Folks, the immigration system in this country is seriously broken, and it needs to be fixed. The blame lies squarely on Republicans. They have controlled the purse strings since 1994, and now that Democrats are in charge and attempting to do something about it, they put up road blocks at every turn.
There's a lot for progressives to dislike about the current Senate bill. It guts the family reunification policy that has been the bedrock of our immigration law since 1965 and instead sets up a meritocracy so that only those who were already successful and well-educated in their home countries can come here, while those who are poor are relegated to their meager existences back home. The guest worker provision, as implemented in the bill, risks creating a permanent non-voting underclass.
But it's a start. It at least provides us as progressives the opportunity to engage in a conversation about what we want this country to be. Right now, our legal immigration system is so onerous, so backed up, that many people who play by the rules, going through the system in good faith, still can't catch a break.
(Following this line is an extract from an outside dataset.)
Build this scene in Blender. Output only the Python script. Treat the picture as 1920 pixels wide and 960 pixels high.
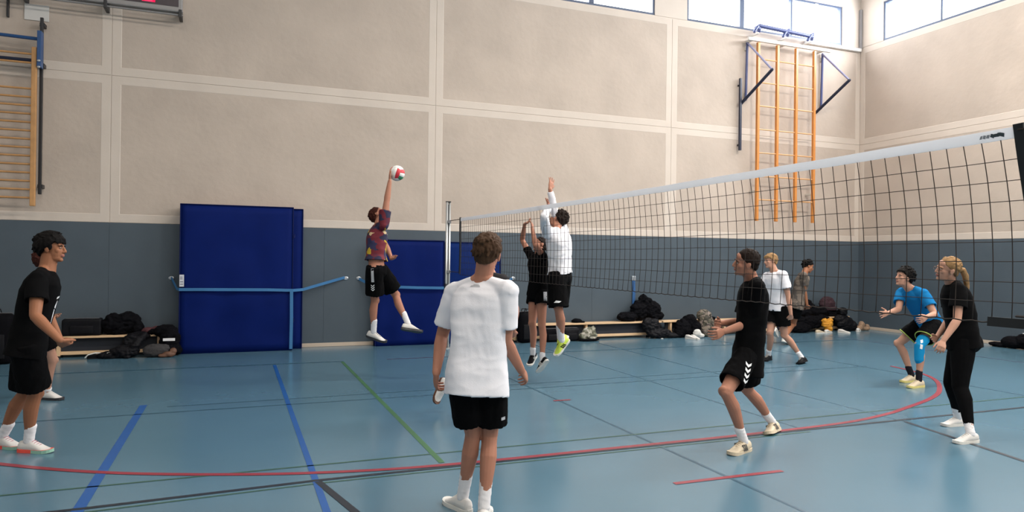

People such as Janina, deported two weeks ago because of a paperwork mistake over a dozen years ago. People like Tonio, who can't even start the process of getting his wife out of Iraq where she has been beaten and nearly kidnapped, because the government has taken more than two years to process the immigration paperwork that is supposed to take 14 days.
With a legal immigration system that is so broken, so underfunded, and so mismanaged, can we really blame people for bypassing the system? What we have is a highway where the speed limit is 55, but the minimum speed is 65--how fast you should go can only be determined by spending tens of thousands of dollars on lawyers, and if you get caught you (depending on your color) get sent to a concentration camp built by Halliburton.
So let's have the conversation. The 1965 immigration law was built by progressives, and for the first time since the Naturalization Act of 1795 finally made our immigration law race-neutral and centered around what makes immigrants and our society at large succeed--communities and family. Every law passed since has whittled away at those progressive ideals, and pushed our policy further and further toward Republican policy--where the rich get richer and the poor get to fend for themselves.
The current Senate bill does more of this, but less than the proposals being floated by the nativist right, who want to bring back Operation Wetback in all of its glory. What would you do?